What’s Behind Those Eyes?

If we look even more closely at the way the frame is positioned, we’ll see that the picture is framed in such a way as to make us look not exactly at the person’s face, but at what’s behind it.

Cronenberg is focusing out attention not at the person’s face, but at their intent, that murky, intangible thing which causes us to act and think.

There is something behind a man’s (or a woman’s) eyes. Something lies behind that normal shell, behind the skin and bones that nature gave us. Something lies behind our thoughts. Something inexplicable that brings about those thoughts.

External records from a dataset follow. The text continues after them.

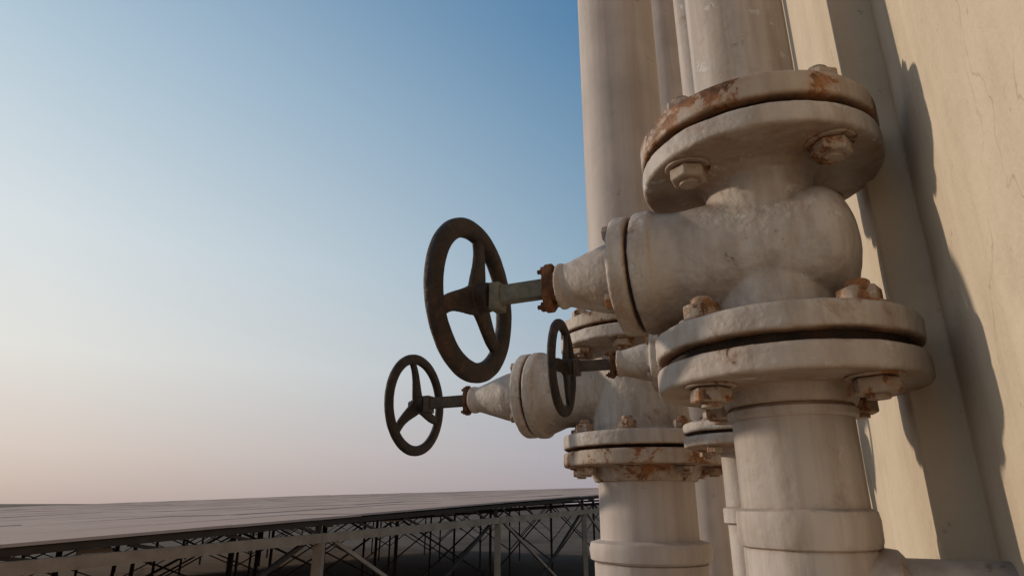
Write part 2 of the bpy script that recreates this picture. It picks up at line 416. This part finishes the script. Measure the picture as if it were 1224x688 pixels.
sx=N.new('ShaderNodeSeparateXYZ'); Lk.new(nz.outputs[0],sx.inputs[0])
def skyramp(st):
    r=N.new('ShaderNodeValToRGB'); e=r.color_ramp.elements
    while len(e)<len(st): e.new(.5)
    for i,(a,c) in enumerate(st): e[i].position=max(0,math.sin(R(a))); e[i].color=(*lin(c),1)
    Lk.new(sx.outputs[2],r.inputs[0]); return r.outputs[0]
near=skyramp([(0,(188,171,165)),(4,(207,195,189)),(11,(221,221,217)),(20,(212,221,225)),(34,(180,202,217)),(70,(100,142,182))])
far=skyramp([(0,(163,154,161)),(4,(171,169,178)),(11,(168,181,193)),(20,(142,171,192)),(42,(86,131,170)),(70,(64,108,152))])
dt=N.new('ShaderNodeVectorMath'); dt.operation='DOT_PRODUCT'; Lk.new(nz.outputs[0],dt.inputs[0]); dt.inputs[1].default_value=(math.sin(R(-76)),math.cos(R(-76)),0)
mr=N.new('ShaderNodeMapRange'); mr.inputs[1].default_value=.06; mr.inputs[2].default_value=.76; mr.clamp=True; Lk.new(dt.outputs['Value'],mr.inputs[0])
m1=N.new('ShaderNodeMix'); m1.data_type='RGBA'; Lk.new(mr.outputs[0],m1.inputs[0]); Lk.new(far,m1.inputs[6]); Lk.new(near,m1.inputs[7])
ms=N.new('ShaderNodeVectorMath'); ms.operation='SCALE'; ms.inputs[3].default_value=10; Lk.new(m1.outputs[2],ms.inputs[0])
m2=N.new('ShaderNodeMix'); m2.data_type='RGBA'; m2.inputs[0].default_value=.94; Lk.new(sk.outputs[0],m2.inputs[6]); Lk.new(ms.outputs[0],m2.inputs[7])
Lk.new(m2.outputs[2],bg.inputs[0]); bg.inputs[1].default_value=.10

cam=bpy.data.cameras.new('cam'); cam.lens=745/1224*36; cam.sensor_width=36; cam.clip_start=.01; cam.clip_end=8000
co=bpy.data.objects.new('camera',cam); co.rotation_euler=(R(90+19),0,0); scene.collection.objects.link(co); scene.camera=co
scene.view_settings.view_transform='Standard'; scene.view_settings.look='None'; scene.view_settings.exposure=0
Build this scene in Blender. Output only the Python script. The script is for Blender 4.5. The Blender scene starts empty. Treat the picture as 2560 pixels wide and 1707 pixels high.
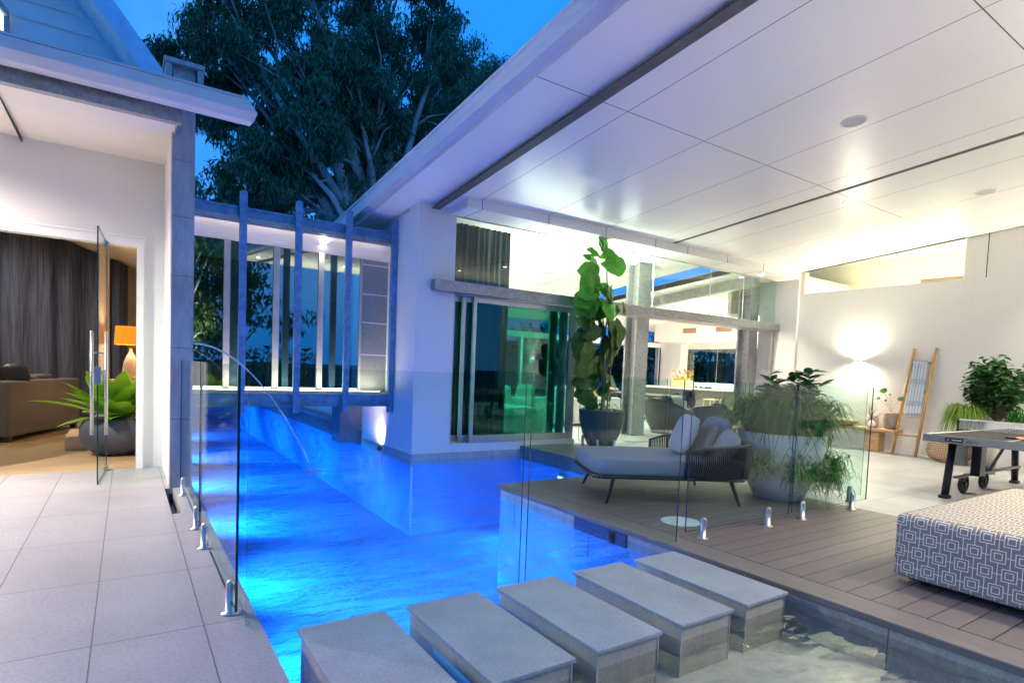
import bpy, math, random
import numpy as np
from mathutils import Vector, Matrix

random.seed(7)
rng = np.random.default_rng(7)
SC = bpy.context.scene
COL = SC.collection
R = math.radians

# ------------------------------------------------------------------ camera
cam = bpy.data.cameras.new("camera")
cam.sensor_width = 36.0
cam.lens = 1450.7266 / 2560 * 36.0
cam.shift_x = 0.0
cam.shift_y = (1002.6527 - 853.5) / 2560
cam.clip_start = 0.05
cam.clip_end = 2000
camo = bpy.data.objects.new("camera", cam)
COL.objects.link(camo)
W = Matrix(((0.8328978445304611, 0.0034719578951354357, 0.5534158708285174),
            (-0.5520257633256089, -0.06589626834265289, 0.8312191278136544),
            (0.03935399854259913, -0.9978204384191013, -0.05296824965789981)))
rt = W @ Vector((1, 0, 0)); up = W @ Vector((0, -1, 0)); bk = W @ Vector((0, 0, -1))
camo.matrix_world = Matrix(((rt.x, up.x, bk.x, 0), (rt.y, up.y, bk.y, 0), (rt.z, up.z, bk.z, 1.327), (0, 0, 0, 1)))
SC.camera = camo

# ------------------------------------------------------------------ world / exposure
world = bpy.data.worlds.new("World"); SC.world = world; world.use_nodes = True
wn = world.node_tree; wn.nodes.clear()
sky = wn.nodes.new("ShaderNodeTexSky"); sky.sky_type = 'NISHITA'; sky.sun_disc = False
sky.sun_elevation = R(4); sky.sun_rotation = R(200); sky.altitude = 0
bw = wn.nodes.new("ShaderNodeRGBToBW"); mr = wn.nodes.new("ShaderNodeMapRange")
mr.inputs["From Min"].default_value = 0.0; mr.inputs["From Max"].default_value = 1.2
tint = wn.nodes.new("ShaderNodeMix"); tint.data_type = 'RGBA'     # deep dusk blue, a little paler where the sky itself is brighter
tint.inputs[6].default_value = (0.01, 0.60, 2.3, 1); tint.inputs[7].default_value = (0.06, 0.85, 2.9, 1)
cl = wn.nodes.new("ShaderNodeTexNoise"); cl.inputs["Scale"].default_value = 3.0; cl.inputs["Detail"].default_value = 5
clr = wn.nodes.new("ShaderNodeValToRGB"); clr.color_ramp.elements[0].position = 0.46; clr.color_ramp.elements[1].position = 0.72
clr.color_ramp.elements[0].color = (0, 0, 0, 1); clr.color_ramp.elements[1].color = (0.6, 0.6, 0.6, 1)
tcw = wn.nodes.new("ShaderNodeTexCoord")
cmix = wn.nodes.new("ShaderNodeMix"); cmix.data_type = 'RGBA'
cmix.inputs[7].default_value = (0.7, 1.7, 3.6, 1)
bg = wn.nodes.new("ShaderNodeBackground"); bg.inputs[1].default_value = 0.15
wo = wn.nodes.new("ShaderNodeOutputWorld")
wn.links.new(sky.outputs[0], bw.inputs[0]); wn.links.new(bw.outputs[0], mr.inputs["Value"]); wn.links.new(mr.outputs[0], tint.inputs[0])
wn.links.new(tcw.outputs["Generated"], cl.inputs["Vector"])
wn.links.new(cl.outputs["Fac"], clr.inputs[0])
wn.links.new(clr.outputs[0], cmix.inputs[0])
wn.links.new(tint.outputs[2], cmix.inputs[6])
wn.links.new(cmix.outputs[2], bg.inputs[0]); wn.links.new(bg.outputs[0], wo.inputs[0])
SC.view_settings.view_transform = 'Standard'; SC.view_settings.look = 'None'
SC.view_settings.exposure = 1.4; SC.view_settings.gamma = 1.0
SC.cycles.use_denoising = True
SC.cycles.max_bounces = 10; SC.cycles.diffuse_bounces = 5; SC.cycles.glossy_bounces = 5
SC.cycles.transparent_max_bounces = 24; SC.cycles.transmission_bounces = 6
SC.cycles.caustics_reflective = False; SC.cycles.caustics_refractive = False
SC.cycles.sample_clamp_indirect = 6.0
try:
    SC.cycles.use_light_tree = True
except Exception:
    pass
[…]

Something beyond what we understand, beyond what we know is there and Cronenberg obsesses over it.

When he looks at a person, and when we look at a character through his eyes, what we see is: intent. A Cronenberg character looks at someone or says something, and there is intent in those eyes. And behind the intent, there is... something.

What Cronenberg Finds Weird

Cronenberg doesn’t know who we are really. All he sees when he looks at a person is ‘intent’. But he knows that there is something behind that intent. He feels it in his bones. And he feels that he doesn’t know what that thing is or where it comes from or who it belongs to. He doesn’t know why that intent is there, what it really wants. And he fears that our intent may come from a dark place or that it may not actually come from us.

Look at his movies again, and you’ll see how he frames the shots in such a way as to put intent as the most important thing in almost every shot. There is something mysterious behind those eyes, his work screams. If the shot is about two people talking, you’ll see that very often, they get equal treatment in the frame, taking the same space and equally interesting to the eye. That is because they are both human, both have intent, and both are therefore equally mysterious. Cronenberg doesn’t care who is in the shot, as long as s/he’s human. It’s the intent he’s trying to catch; that’s the real hero and villain of his stories.

And that’s where his darkness comes from.